• [DESCRIPTION OF THE TASK] Please copy out exactly, and only, the lines between the line with "Build this scene" and the line with "from mathutils.bvhtree import BVHTree", both included. Pictures are to be omitted.

• [MATERIAL FOR THE TASK]
********
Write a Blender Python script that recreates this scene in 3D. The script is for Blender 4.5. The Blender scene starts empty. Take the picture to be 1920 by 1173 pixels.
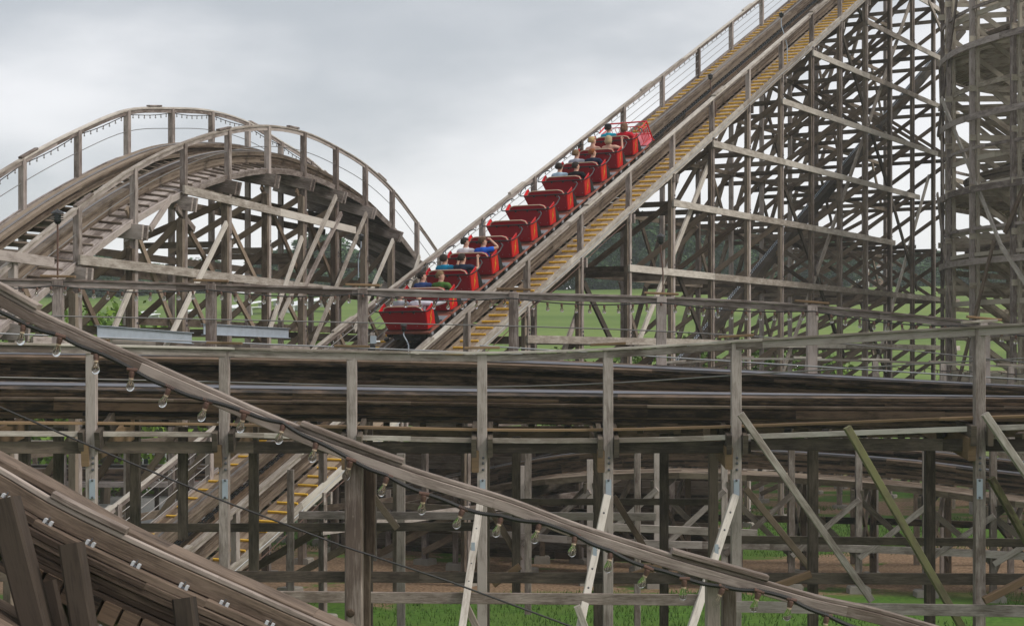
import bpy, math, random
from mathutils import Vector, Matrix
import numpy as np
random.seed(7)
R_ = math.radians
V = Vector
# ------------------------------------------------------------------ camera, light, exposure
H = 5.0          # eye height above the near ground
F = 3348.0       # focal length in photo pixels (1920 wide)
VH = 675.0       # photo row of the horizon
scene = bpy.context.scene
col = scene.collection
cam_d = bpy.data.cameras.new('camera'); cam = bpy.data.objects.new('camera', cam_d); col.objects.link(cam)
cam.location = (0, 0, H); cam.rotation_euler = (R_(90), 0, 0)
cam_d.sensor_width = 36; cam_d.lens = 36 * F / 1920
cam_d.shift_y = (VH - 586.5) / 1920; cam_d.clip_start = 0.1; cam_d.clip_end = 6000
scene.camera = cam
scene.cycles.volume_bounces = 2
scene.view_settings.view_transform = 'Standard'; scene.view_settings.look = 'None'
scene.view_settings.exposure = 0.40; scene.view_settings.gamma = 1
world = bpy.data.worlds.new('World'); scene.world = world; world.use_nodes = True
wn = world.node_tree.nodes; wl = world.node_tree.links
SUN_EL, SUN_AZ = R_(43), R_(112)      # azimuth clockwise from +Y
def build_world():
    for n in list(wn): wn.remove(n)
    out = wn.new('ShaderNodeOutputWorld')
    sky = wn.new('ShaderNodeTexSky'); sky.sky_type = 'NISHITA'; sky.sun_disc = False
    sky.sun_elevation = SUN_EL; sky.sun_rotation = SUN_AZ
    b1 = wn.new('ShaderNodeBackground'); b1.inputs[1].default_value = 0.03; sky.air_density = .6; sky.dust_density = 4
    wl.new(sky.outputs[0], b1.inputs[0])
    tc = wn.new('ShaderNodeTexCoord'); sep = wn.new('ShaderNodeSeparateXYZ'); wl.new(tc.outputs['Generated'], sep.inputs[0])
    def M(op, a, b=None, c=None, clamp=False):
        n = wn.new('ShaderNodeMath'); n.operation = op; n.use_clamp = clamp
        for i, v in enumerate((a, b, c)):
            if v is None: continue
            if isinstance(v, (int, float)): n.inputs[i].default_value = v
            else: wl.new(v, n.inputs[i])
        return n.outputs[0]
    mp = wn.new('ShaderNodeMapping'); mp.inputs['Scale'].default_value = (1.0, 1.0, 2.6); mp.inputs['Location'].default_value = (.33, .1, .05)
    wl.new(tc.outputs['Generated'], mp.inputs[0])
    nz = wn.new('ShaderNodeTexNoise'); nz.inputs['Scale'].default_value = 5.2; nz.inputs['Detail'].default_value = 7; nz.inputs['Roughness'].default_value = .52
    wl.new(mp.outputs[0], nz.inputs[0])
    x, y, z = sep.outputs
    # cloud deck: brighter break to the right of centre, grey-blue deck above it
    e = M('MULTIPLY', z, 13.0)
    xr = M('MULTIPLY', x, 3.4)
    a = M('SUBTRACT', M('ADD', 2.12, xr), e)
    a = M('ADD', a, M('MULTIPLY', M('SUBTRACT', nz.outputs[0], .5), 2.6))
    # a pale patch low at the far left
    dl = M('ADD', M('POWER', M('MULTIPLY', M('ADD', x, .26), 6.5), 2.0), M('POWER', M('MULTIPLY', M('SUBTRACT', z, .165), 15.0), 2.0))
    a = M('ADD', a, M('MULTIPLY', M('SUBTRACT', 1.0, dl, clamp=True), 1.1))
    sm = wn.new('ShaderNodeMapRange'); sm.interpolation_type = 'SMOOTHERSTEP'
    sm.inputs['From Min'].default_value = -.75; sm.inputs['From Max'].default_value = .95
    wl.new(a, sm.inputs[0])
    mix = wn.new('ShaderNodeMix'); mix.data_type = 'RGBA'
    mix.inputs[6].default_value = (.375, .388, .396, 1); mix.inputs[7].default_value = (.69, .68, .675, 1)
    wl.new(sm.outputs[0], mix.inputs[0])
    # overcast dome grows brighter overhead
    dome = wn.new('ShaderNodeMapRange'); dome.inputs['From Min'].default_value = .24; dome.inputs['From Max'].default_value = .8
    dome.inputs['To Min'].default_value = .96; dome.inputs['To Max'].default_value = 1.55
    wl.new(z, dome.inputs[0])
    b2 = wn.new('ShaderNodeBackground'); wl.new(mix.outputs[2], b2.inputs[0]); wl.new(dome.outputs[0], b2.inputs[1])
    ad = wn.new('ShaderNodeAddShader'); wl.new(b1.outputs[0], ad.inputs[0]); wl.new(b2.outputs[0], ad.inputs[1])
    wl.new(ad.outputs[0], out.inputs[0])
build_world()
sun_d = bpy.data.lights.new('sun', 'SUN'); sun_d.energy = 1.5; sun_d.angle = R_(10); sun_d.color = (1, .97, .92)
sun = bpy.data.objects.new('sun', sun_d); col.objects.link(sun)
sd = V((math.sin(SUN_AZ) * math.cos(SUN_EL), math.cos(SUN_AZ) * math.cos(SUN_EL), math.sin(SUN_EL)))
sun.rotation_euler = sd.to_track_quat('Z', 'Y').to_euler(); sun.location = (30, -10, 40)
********
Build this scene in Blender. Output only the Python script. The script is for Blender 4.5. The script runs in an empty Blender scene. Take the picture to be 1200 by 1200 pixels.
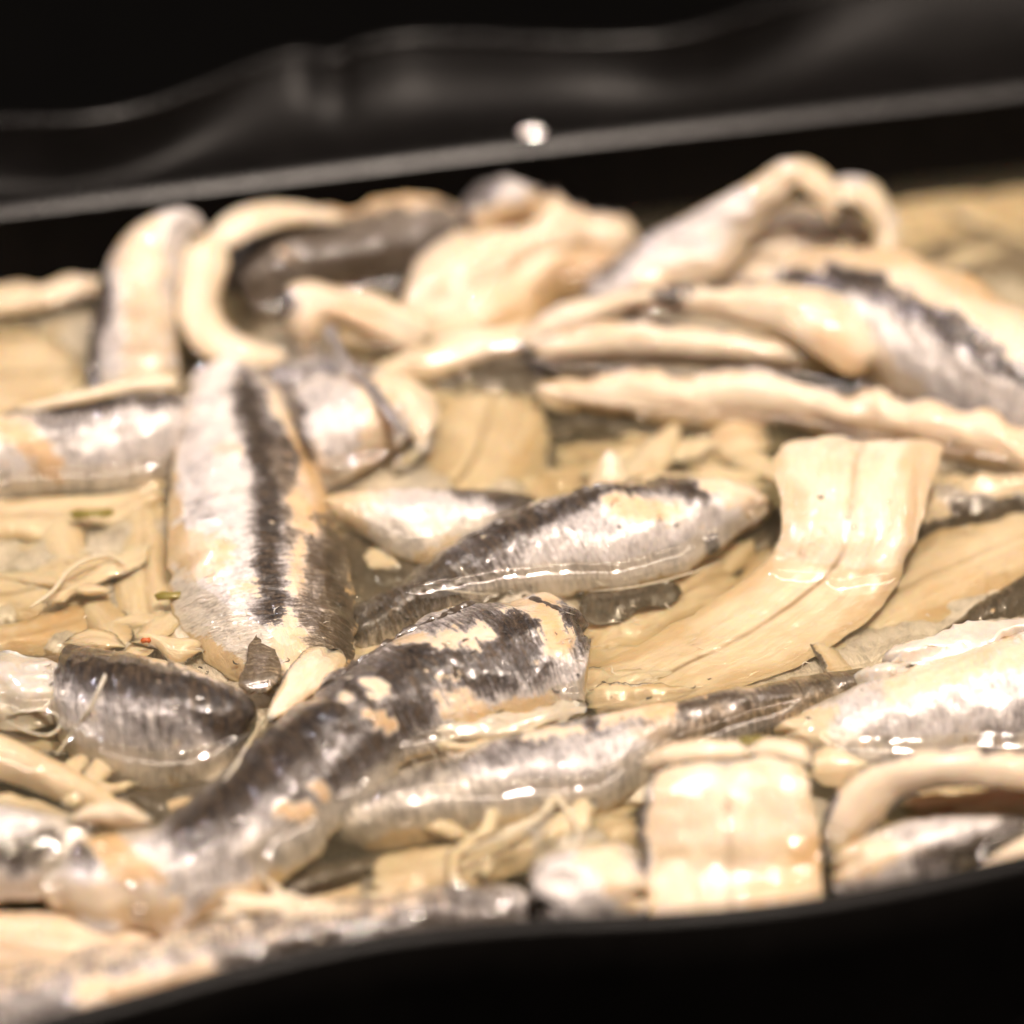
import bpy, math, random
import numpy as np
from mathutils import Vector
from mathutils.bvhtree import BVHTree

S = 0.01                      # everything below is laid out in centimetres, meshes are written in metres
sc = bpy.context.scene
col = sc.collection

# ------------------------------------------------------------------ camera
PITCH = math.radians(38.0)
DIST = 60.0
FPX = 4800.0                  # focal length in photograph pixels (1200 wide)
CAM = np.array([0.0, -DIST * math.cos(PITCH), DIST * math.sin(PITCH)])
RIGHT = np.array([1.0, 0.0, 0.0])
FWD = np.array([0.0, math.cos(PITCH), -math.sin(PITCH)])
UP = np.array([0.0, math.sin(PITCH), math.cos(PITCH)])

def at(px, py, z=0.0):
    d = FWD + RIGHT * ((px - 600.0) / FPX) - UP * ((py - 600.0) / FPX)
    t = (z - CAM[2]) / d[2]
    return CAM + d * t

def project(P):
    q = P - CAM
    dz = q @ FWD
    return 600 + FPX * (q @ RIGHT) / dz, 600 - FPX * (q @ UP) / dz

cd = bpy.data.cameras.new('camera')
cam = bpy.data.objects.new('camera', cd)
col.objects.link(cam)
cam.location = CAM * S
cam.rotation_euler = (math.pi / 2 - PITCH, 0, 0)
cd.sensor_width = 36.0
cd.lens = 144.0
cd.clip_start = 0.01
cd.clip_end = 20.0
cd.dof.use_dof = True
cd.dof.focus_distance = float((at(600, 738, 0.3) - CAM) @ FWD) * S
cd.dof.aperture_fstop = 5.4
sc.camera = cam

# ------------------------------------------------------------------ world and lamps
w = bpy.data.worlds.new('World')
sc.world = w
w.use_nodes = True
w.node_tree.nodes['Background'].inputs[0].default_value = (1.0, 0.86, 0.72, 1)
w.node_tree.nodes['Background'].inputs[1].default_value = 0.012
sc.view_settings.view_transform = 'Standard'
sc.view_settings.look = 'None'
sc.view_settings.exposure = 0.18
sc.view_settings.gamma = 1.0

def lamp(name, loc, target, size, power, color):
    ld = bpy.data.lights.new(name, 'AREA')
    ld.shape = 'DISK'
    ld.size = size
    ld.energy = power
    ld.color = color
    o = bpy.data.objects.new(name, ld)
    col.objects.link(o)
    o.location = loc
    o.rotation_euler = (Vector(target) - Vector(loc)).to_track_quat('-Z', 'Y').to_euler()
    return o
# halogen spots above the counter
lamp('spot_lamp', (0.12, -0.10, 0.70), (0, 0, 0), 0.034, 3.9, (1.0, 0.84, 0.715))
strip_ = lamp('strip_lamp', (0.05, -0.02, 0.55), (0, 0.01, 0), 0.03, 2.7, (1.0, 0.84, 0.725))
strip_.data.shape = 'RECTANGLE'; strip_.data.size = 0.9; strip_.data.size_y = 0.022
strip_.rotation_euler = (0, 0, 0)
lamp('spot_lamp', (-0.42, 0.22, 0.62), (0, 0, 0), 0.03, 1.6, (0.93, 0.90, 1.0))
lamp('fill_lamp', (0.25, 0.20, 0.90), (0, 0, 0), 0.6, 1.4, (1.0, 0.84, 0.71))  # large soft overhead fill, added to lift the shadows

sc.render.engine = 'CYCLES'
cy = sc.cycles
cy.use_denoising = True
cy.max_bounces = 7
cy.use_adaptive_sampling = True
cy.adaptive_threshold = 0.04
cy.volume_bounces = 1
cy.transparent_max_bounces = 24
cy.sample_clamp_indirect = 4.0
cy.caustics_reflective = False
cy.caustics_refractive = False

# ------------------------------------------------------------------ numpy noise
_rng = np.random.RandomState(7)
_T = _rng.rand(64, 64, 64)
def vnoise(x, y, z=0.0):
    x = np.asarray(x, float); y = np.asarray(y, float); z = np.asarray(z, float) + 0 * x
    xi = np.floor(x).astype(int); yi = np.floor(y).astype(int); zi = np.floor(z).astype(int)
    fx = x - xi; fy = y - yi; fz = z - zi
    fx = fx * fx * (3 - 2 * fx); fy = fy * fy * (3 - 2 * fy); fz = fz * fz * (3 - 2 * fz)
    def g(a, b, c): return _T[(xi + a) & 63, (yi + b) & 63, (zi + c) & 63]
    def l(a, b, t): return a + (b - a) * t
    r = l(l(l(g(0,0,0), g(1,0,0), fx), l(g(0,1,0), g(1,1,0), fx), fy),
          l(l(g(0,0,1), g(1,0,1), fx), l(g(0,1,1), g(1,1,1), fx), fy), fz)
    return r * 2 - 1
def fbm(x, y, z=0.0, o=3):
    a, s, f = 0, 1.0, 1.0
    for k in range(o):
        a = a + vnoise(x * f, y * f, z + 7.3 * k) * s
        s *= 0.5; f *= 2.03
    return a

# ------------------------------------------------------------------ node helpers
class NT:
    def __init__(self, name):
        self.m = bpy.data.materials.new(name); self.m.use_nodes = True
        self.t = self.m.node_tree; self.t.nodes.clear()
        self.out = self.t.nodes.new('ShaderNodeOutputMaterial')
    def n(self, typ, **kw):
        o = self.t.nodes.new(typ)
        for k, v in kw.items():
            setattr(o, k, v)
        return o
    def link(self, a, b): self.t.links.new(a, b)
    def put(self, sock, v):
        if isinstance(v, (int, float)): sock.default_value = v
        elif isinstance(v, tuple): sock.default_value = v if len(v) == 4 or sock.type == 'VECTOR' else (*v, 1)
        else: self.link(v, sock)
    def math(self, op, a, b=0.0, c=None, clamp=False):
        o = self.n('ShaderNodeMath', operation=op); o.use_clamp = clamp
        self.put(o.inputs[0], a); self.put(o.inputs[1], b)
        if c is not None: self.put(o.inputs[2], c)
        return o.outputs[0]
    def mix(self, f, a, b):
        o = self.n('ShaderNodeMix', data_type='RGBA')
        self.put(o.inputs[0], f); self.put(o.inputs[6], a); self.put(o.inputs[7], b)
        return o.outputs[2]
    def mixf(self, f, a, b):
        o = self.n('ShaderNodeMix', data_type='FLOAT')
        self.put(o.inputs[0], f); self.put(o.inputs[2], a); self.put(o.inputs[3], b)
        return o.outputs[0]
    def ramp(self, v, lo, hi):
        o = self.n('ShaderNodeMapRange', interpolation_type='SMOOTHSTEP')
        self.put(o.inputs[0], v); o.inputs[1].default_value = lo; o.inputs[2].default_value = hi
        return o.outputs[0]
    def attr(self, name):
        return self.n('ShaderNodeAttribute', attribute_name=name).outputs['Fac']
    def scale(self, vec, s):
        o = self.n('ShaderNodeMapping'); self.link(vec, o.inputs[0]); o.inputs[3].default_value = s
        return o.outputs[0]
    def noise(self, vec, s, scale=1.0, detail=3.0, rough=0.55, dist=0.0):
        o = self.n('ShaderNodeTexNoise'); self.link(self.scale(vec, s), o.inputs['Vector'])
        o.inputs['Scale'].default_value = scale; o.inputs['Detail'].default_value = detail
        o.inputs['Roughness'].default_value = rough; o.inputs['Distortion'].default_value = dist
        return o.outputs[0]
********
• [RESULT FOR THIS TASK]
Build this scene in Blender. Output only the Python script. The script is for Blender 4.5. The script runs in an empty Blender scene. Take the picture to be 1200 by 1200 pixels.
import bpy, math, random
import numpy as np
from mathutils import Vector
from mathutils.bvhtree import BVHTree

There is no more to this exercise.